Tout est affaire de décor
Riche en vestiges de l’Antiquité et de la domination étrusque, la Tuscie est le décor idéal pour faire ressurgir ce passé mythologique où les hommes vivent en harmonie avec des forces païennes. Cette entreprise passe d’abord par la découverte de traces du passé, comme la croix en or étrusque que Luciano offre à Emma, sa compagne, mais aussi par la composition de plans à la manière de tableaux vivants, évoquant l’imagerie pastorale d’une peinture renaissante abreuvée d’Antiquité. Les entretiens amoureux entre Luciano et Emma ont la beauté naïve des dialogues devant les toiles peintes du théâtre classique, à ceci près que c’est la nature elle-même qui se met au diapason des sentiments exprimés. Lors d’une courte scène, plongée dans une dense forêt de roseaux, Emma s’arrête au premier plan, son visage de Madone entouré par trois tiges. En d’autres termes, la nature cadre les personnages, manière pour Zoppis et Rigo de Righi de révéler l’artificialité de la reconstitution historique. Les murs de la trattoria où mange Luciano lors de la scène suivante s’apparentent ainsi à un vieux canevas usé, où l’absence de profondeur de champ, un grand aplat de couleur et des petites fissures disséminées donnent l’impression que la scène se déroule véritablement sur un chevalet.
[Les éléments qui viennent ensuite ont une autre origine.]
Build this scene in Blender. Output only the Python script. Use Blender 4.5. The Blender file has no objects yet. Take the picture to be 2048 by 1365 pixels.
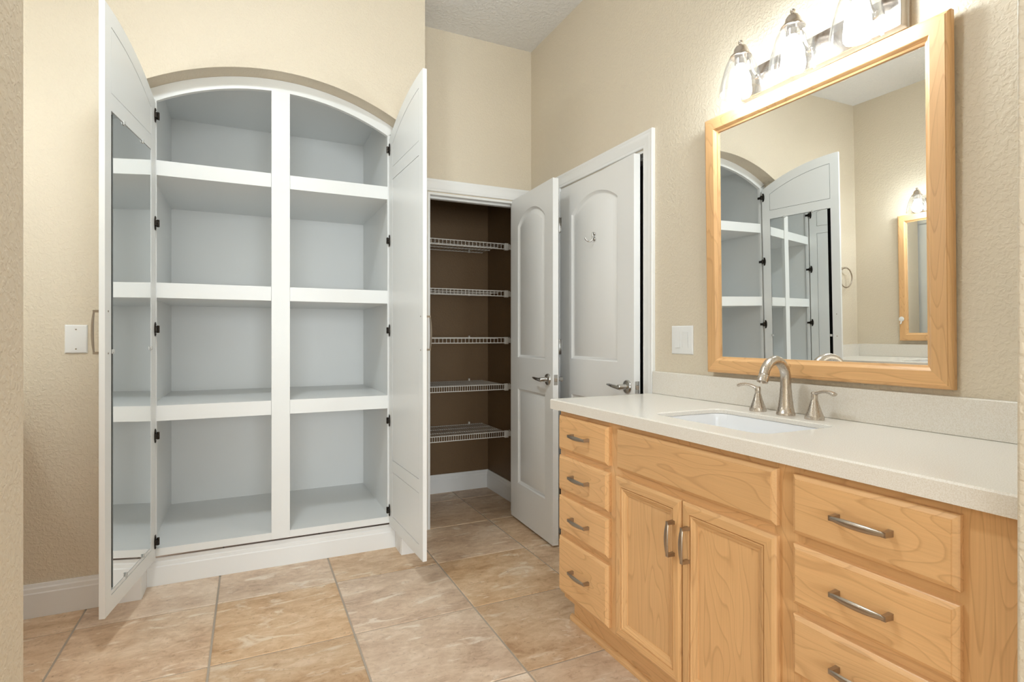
import bpy, bmesh, math, random
from mathutils import Vector, Matrix
random.seed(7)
sc = bpy.context.scene
COL = sc.collection
PI = math.pi

# ------------------------------------------------------------------ camera
cam_d = bpy.data.cameras.new('camera'); cam = bpy.data.objects.new('camera', cam_d); COL.objects.link(cam)
cam_d.sensor_width = 36.0
cam_d.lens = 1107.0 * 36.0 / 2048.0
cam_d.shift_y = -8.5 / 2048.0
cam_d.clip_start = 0.02
cam.location = (0, 0, 1.17)
cam.rotation_euler = (PI / 2, 0, -math.radians(25.35))
sc.camera = cam
# ------------------------------------------------------------------ world and exposure
w = bpy.data.worlds.new('world'); sc.world = w; w.use_nodes = True
bg = w.node_tree.nodes['Background']
bg.inputs[0].default_value = (0.93, 0.97, 1.0, 1); bg.inputs[1].default_value = 0.6
# added area light behind the camera, unseen fill for the bathroom
FILL = 150.0
al = bpy.data.lights.new('bedroom_fill_light', 'AREA'); al.shape = 'RECTANGLE'; al.size = 2.7; al.size_y = 1.7
al.energy = FILL; al.color = (0.90, 0.97, 1.0)
alo = bpy.data.objects.new('bedroom_fill_light', al); COL.objects.link(alo)
alo.location = (-0.4, -3.97, 1.42); alo.rotation_euler = (PI / 2, 0, 0)
BULB = 86.0
DOME_FILL = 78.0  # emission of the added ceiling dome that brightens the room
vs = sc.view_settings
vs.view_transform = 'Standard'; vs.look = 'None'; vs.gamma = 1.0; vs.use_curve_mapping = False
vs.exposure = 0.12

# ------------------------------------------------------------------ materials
def new_mat(name):
    m = bpy.data.materials.new(name); m.use_nodes = True
    nt = m.node_tree
    return m, nt, nt.nodes['Principled BSDF']
def N(nt, t, **kw):
    n = nt.nodes.new(t)
    for k, v in kw.items():
        if k in n.bl_rna.properties: setattr(n, k, v)
        else: n.inputs[k].default_value = v
    return n
def L(nt, a, ao, b, bi): nt.links.new(a.outputs[ao], b.inputs[bi])
def plain(name, col, rough=0.5, metal=0.0, spec=0.5):
    m, nt, b = new_mat(name)
    b.inputs['Base Color'].default_value = (*col, 1); b.inputs['Roughness'].default_value = rough
    b.inputs['Metallic'].default_value = metal; b.inputs['Specular IOR Level'].default_value = spec
    return m
def painted(name, col, rough=0.5, var=0.03, bump=0.0, scale=40, scale2=None, dist=0.002):
    """paint with slight tonal variation and a rolled / knocked-down texture"""
    m, nt, b = new_mat(name)
    tc = N(nt, 'ShaderNodeTexCoord')
    n1 = N(nt, 'ShaderNodeTexNoise', Scale=3.0, Detail=3.0)
    L(nt, tc, 'Object', n1, 'Vector')
    mx = N(nt, 'ShaderNodeMix', data_type='RGBA')
    mx.inputs[6].default_value = (*[c * (1 - var) for c in col], 1)
    mx.inputs[7].default_value = (*[min(1, c * (1 + var)) for c in col], 1)
    L(nt, n1, 'Fac', mx, 0); nt.links.new(mx.outputs[2], b.inputs['Base Color'])
    b.inputs['Roughness'].default_value = rough
    if bump:
        n2 = N(nt, 'ShaderNodeTexNoise', Scale=scale, Detail=2.0, Roughness=0.45, Distortion=0.6)
        L(nt, tc, 'Object', n2, 'Vector')
        rp = N(nt, 'ShaderNodeValToRGB'); rp.color_ramp.elements[0].position = 0.42; rp.color_ramp.elements[1].position = 0.62
        rp.color_ramp.interpolation = 'EASE'
        L(nt, n2, 'Fac', rp, 'Fac')
        bp = N(nt, 'ShaderNodeBump', Strength=bump, Distance=dist)
        nt.links.new(rp.outputs['Color'], bp.inputs['Height']); nt.links.new(bp.outputs[0], b.inputs['Normal'])
    return m
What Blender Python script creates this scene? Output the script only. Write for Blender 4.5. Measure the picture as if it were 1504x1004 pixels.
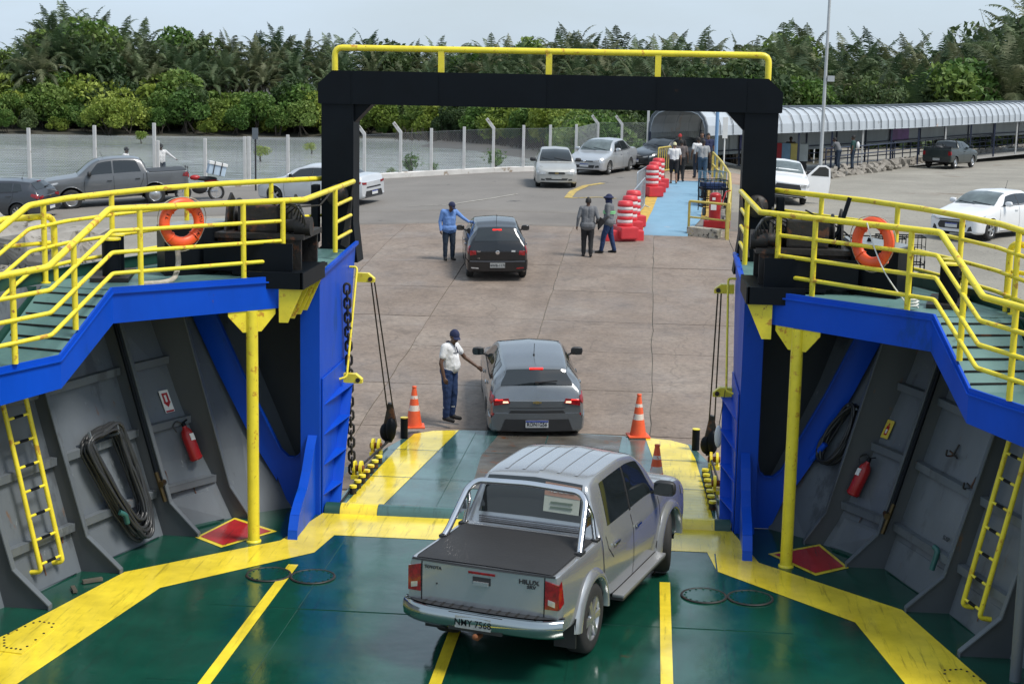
import bpy, bmesh, math, random
import numpy as np
from mathutils import Vector, Matrix, noise as mnoise
R=math.radians
PI=math.pi
for o in list(bpy.data.objects): bpy.data.objects.remove(o,do_unlink=True)
scene=bpy.context.scene
COL=scene.collection
# ---------------------------------------------------------------- camera
FPX,PIT,YAW,ROL,CH,CX=2264.2,R(9.637),R(5.017),R(1.154),6.15,1.605
Fv=Vector((-math.sin(YAW)*math.cos(PIT),math.cos(YAW)*math.cos(PIT),-math.sin(PIT)))
Rv=Vector((math.cos(YAW),math.sin(YAW),0)); Dv=Fv.cross(Rv)
CO=Vector((CX,0,CH)); cr_,sr_=math.cos(ROL),math.sin(ROL)
cd=bpy.data.cameras.new('camera'); cam=bpy.data.objects.new('camera',cd); COL.objects.link(cam)
Xa=Rv*cr_-Dv*sr_; Ya=-(Rv*sr_+Dv*cr_); Za=-Fv
m=Matrix((Xa,Ya,Za)).transposed().to_4x4(); m.translation=CO
cam.matrix_world=m
cd.sensor_width=36; cd.lens=FPX/1504*36; cd.clip_end=3000; cd.clip_start=.1
scene.camera=cam
def ray(u,v):
    a,b=u-752,v-502
    x=a*cr_+b*sr_; y=-a*sr_+b*cr_
    return Fv+x/FPX*Rv+y/FPX*Dv
def atz(u,v,z=0.):
    d=ray(u,v); return CO+d*((z-CH)/d.z)
def aty(u,v,y):
    d=ray(u,v); return CO+d*(y/d.y)
def atd(u,v,dep):
    return CO+ray(u,v)*dep
# ---------------------------------------------------------------- world, sun, exposure
SUN_EL,SUN_AZ=R(58),R(112)     # high sun behind thin cloud
w=bpy.data.worlds.new('World'); scene.world=w; w.use_nodes=True
nt=w.node_tree; nt.nodes.clear()
N=nt.nodes.new; L=nt.links.new
out=N('ShaderNodeOutputWorld'); bg=N('ShaderNodeBackground'); bg.inputs['Strength'].default_value=0.10
sky=N('ShaderNodeTexSky'); sky.sky_type='NISHITA'; sky.sun_disc=False
sky.sun_elevation=SUN_EL; sky.sun_rotation=SUN_AZ; sky.air_density=1.0; sky.dust_density=2.0; sky.ozone_density=1.0
tc=N('ShaderNodeTexCoord'); mp=N('ShaderNodeMapping'); mp.inputs['Scale'].default_value=(1,1,3.2)
nz=N('ShaderNodeTexNoise'); nz.inputs['Scale'].default_value=3.1; nz.inputs['Detail'].default_value=7; nz.inputs['Roughness'].default_value=.55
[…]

En cela, la seconde partie fonctionne comme le négatif exact de la première : les scènes dans la forêt luxuriante s’opposent à l’aridité du désert argentin, la verdure foisonnante aux roches noires à perte de vue. La multiplication des séquences silencieuses où l’homme gravit des territoires escarpés est l’occasion de constater que le paysage sculpte maintenant directement l’image, dans de vastes agencements abstraits de lignes horizontales et d’aplats de couleurs. C’est finalement moins le déplacement en lui-même qui capte l’attention que la diversité des décors très différents, mis bout à bout par le montage de manière à former une topographie en constante recomposition. Se succèdent ainsi une falaise et une plage, une tourbière, une forêt, des montagnes, un désert de neige puis de roches noires, et un lac baigné de soleil. Il faut aussi voir la manière dont le montage de la scène d’exposition produit des raccords inattendus : la falaise vue de la mer est raccordée sur le visage d’un pirate scrutant les oiseaux à la longue vue, avant que n’apparaisse au loin un navire échoué dont l’emplacement semble changer d’un plan à l’autre. Dispersée aux quatre vents, le caméra semble alors restituer, dans une perspective quasi fantastique, le point de vue du décor lui-même, dont le film aurait raconté le lent éveil : d’abord contenu à l’arrière-plan d’images savamment composées, le territoire acquiert peu à peu un rôle actif, consistant à tuer un à un les compagnons de Luciano (le capitaine meurt empoisonné par les algues qui ont infesté les eaux d’un lagon). Et lorsque la robe de bure de l’aventurier finit par se confondre avec les roches noires à perte de vue, le resserrement de la mise en scène vers une confrontation entre l’individu et son milieu aboutit au rêve ultime du romantisme européen : la dissolution de l’être humain dans l’immensité sublime d’une nature indifférente.